### Exercise directions
Repeat only the lines from the one containing "Build this scene" through the one containing "rng = np.random.default_rng(7)", exactly as written, both ends included.

★ ★ ★ ★ ★ ★ ★

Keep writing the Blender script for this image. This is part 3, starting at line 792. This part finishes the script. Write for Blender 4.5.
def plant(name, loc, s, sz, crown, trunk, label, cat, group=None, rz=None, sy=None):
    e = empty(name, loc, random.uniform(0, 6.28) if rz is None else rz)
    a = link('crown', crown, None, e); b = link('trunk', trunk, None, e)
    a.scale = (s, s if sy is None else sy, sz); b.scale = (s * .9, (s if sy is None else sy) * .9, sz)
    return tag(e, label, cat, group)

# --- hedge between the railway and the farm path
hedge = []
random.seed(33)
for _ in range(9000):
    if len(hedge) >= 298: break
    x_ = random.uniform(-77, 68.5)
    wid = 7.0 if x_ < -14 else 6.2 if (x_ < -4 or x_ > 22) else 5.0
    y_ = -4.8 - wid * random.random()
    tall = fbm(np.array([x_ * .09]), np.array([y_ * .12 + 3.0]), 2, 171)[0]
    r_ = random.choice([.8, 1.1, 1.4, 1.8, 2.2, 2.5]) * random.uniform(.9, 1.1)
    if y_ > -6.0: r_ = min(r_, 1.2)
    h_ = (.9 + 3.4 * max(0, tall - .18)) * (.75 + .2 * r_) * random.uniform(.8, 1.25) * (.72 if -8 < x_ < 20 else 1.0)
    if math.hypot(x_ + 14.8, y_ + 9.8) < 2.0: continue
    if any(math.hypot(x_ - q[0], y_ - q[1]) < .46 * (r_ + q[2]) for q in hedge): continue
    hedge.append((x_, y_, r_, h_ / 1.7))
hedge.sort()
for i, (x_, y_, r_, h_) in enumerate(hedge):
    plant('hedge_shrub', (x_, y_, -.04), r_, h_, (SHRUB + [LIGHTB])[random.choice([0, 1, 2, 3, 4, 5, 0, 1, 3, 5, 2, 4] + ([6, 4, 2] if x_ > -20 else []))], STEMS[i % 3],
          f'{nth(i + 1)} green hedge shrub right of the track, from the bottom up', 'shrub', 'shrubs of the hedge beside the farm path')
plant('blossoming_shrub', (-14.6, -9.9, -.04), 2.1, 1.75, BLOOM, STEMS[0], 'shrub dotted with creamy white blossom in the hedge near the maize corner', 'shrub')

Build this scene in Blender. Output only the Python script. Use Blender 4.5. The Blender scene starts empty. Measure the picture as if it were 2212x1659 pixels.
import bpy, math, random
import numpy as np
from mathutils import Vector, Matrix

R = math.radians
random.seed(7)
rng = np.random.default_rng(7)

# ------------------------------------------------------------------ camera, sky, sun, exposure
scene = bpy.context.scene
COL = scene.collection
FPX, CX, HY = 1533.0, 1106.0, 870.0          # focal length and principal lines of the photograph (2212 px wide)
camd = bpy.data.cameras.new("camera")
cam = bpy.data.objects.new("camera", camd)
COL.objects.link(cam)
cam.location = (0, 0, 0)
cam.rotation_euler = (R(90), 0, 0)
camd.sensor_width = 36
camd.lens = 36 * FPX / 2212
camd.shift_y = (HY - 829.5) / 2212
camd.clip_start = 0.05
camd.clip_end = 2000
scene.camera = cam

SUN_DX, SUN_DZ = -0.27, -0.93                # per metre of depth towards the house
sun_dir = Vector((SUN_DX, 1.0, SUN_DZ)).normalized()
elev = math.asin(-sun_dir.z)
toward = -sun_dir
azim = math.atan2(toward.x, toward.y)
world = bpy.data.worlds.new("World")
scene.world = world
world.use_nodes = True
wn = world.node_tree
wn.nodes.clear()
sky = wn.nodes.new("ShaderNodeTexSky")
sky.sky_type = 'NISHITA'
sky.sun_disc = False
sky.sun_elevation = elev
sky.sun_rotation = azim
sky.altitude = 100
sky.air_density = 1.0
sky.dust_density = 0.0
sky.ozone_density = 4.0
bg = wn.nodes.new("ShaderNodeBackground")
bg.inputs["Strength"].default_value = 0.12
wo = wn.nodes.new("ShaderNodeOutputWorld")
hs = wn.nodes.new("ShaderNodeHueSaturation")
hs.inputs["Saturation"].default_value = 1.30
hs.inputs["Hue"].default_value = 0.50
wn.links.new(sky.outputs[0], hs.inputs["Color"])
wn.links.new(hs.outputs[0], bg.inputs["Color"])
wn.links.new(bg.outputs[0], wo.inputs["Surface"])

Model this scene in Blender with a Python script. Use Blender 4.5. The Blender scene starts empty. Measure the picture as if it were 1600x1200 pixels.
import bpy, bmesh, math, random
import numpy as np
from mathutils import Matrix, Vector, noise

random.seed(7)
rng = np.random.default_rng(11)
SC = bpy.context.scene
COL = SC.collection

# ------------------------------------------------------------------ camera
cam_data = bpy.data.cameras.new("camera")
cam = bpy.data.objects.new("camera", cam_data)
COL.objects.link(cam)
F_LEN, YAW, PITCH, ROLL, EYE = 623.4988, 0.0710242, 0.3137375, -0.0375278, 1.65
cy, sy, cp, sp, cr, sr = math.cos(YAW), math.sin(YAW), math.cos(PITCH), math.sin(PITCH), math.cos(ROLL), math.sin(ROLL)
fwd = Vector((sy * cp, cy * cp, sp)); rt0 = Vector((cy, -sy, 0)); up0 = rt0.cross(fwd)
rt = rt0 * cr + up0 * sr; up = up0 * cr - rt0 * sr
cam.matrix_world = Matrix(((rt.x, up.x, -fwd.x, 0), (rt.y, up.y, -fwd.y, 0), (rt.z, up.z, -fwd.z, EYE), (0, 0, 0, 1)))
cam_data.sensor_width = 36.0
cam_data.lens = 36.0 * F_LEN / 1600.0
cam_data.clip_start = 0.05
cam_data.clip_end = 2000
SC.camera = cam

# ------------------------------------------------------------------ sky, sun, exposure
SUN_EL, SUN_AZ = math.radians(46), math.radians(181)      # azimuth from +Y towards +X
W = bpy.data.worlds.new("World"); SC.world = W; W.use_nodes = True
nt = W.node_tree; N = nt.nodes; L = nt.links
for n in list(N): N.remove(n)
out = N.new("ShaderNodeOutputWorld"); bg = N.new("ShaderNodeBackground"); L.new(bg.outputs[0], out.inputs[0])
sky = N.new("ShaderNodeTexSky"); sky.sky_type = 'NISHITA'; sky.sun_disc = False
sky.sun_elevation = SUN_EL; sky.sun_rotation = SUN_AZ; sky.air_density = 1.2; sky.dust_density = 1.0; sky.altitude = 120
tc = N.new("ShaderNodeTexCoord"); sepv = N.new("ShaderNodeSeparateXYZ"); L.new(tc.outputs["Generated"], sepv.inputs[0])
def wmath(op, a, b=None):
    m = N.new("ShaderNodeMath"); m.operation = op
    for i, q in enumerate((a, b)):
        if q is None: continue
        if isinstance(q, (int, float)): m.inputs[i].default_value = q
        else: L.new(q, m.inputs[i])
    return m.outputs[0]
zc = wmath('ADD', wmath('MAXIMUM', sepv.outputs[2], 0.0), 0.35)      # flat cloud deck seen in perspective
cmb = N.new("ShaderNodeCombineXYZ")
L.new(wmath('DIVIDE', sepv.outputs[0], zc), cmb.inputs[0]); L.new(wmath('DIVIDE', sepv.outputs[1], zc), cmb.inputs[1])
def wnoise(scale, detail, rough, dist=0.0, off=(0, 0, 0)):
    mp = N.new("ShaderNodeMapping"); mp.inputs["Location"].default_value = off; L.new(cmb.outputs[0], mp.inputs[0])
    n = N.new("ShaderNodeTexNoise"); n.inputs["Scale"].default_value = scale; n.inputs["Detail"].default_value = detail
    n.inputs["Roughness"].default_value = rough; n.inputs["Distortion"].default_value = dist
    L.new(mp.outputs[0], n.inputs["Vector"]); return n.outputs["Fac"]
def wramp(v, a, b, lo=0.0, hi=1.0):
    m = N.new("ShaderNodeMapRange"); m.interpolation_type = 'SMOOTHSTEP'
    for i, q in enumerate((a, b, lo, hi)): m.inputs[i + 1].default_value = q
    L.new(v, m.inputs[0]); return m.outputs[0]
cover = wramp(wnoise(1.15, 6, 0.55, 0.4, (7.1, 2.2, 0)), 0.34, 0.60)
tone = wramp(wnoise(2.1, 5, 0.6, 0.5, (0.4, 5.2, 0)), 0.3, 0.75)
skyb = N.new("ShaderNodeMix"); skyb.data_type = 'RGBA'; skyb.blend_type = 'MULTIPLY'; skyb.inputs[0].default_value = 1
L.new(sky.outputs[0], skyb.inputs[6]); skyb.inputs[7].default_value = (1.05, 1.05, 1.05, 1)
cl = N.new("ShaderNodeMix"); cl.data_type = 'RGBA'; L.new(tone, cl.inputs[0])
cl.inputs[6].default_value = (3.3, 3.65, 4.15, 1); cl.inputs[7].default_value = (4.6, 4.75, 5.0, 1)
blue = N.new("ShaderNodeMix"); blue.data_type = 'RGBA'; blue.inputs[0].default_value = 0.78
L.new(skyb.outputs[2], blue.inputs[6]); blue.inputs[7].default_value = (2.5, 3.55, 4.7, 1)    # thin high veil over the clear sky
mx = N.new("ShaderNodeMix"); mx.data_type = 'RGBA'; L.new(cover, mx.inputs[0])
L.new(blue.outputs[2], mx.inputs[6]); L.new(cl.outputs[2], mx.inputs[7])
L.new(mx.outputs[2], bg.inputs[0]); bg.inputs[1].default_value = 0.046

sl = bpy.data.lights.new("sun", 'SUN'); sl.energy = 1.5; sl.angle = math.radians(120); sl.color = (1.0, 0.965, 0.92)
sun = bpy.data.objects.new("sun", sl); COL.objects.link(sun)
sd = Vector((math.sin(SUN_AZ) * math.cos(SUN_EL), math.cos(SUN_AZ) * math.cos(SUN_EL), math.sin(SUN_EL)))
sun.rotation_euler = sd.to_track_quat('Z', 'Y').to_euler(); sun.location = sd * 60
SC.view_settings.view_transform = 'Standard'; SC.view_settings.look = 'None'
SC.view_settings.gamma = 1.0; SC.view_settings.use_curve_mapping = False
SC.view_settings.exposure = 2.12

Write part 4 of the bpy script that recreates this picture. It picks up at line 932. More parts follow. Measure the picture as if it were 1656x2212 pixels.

★ ★ ★ ★ ★ ★ ★

### Problem solution
Build this scene in Blender. Output only the Python script. Use Blender 4.5. The Blender scene starts empty. Measure the picture as if it were 2212x1659 pixels.
import bpy, math, random
import numpy as np
from mathutils import Vector, Matrix

R = math.radians
random.seed(7)
rng = np.random.default_rng(7)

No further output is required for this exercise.